Add Your Social Security Benefit
Even though Social Security is in trouble if action is not taken now try to fix the problem, it doesn’t mean that no benefit payments will stop suddenly. If you expect to retire in the next few years you can expect to receive the average retirement benefit.
Based on a 2017 article posted on The Motley Fool, the average person who signed up for retirement benefits in the past year was awarded $1,413.08 per month in benefits, on average. In the period, 1.4 million women filed for Social Security benefits, and their average award was $1,231.50. Men, however, were awarded $1,583.77, on average.

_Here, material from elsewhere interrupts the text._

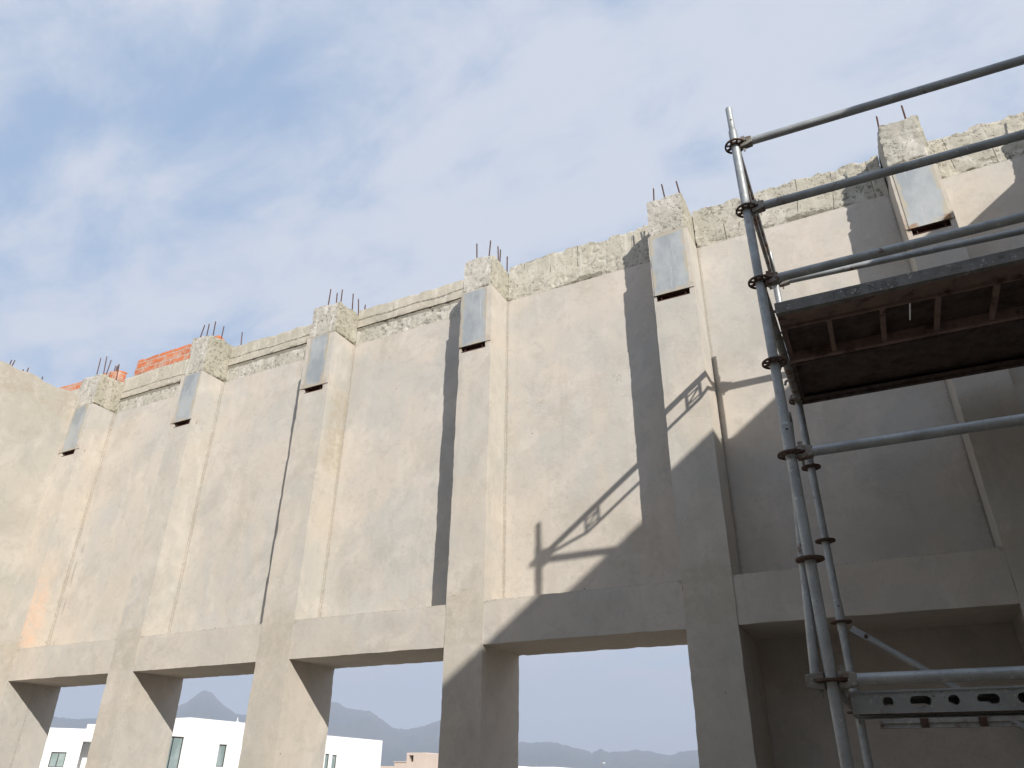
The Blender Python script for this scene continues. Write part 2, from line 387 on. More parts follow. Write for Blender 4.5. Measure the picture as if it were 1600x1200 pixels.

Therefore, a retired couple, on average, with only Social Security income can expect benefits totaling $2,644.50 per month or $31,734.96 per year. That’s not a lot of money to retire on in the United States, but it is more than enough to live on 8 countries listed below.
Using the example above, on average, a single man with only $200,000 in retirement savings can expect to receive between $2,416 and $2,922 each month for 30 years and still have.
This monthly income is more than enough to live on if you live in one of the eight countries listed below.
So if saving $1 million for retirement is unreachable, consider trying to save at least $200,000. But, what if you have only $100,000 saved?
How long would it take before your investment to grow to $200,000 at a given annual rate of return?
Luckily, you don’t need a financial calculator to figure this out.
The Rule of 72
The rule of 72 is a quick and easy way (instead of using financial calculators and spreadsheets that are more accurate) to estimate the number of years required to double that amount of money you invest at a given annual rate of return. The rule of 72 is useful for quick mental calculations to come up with an approximate value. Additionally, it can compute the annual rate of compounded return for an investment given how many years it will take to double the investment.
Formula for Rule of 72
The formula for ‘Rule of 72’ is a one-step division:
Years required to double investment = 72 divided by compound annual interest rate
For example, if an investment scheme promises 7 percent annual compounded rate of return, it will take approximately (72 / 7) = 10 years to double the invested money. Note that a compound annual return of 7 percent is plugged into the equation at 8, not at 0.08, giving a result of 10 years (and not 1,028 years).
Countries Where You Can Retire With Only $200,000
- Ecuador
According to Numbeo, monthly expenses for a person is $498.46.
- Nicaragua
Cost of living in Nicaragua is over 72% lower than that of New York City, according to Expstitan.
- Thailand
According to Numbeo, monthly expense for a person is $554.
- Belize
Monthly expenses could start from $1,619 according to International Living.
- Panama
According to Numbeo, monthly expenses for one person is $720.
- Costa Rica
According to Numbeo, monthly expenses for one person add up to $666.
- Malaysia
According to Numbeo, a single person could spend $452 in monthly expenses.
- Spain
According to Numbeo, one person could live in Madrid for $694 a month.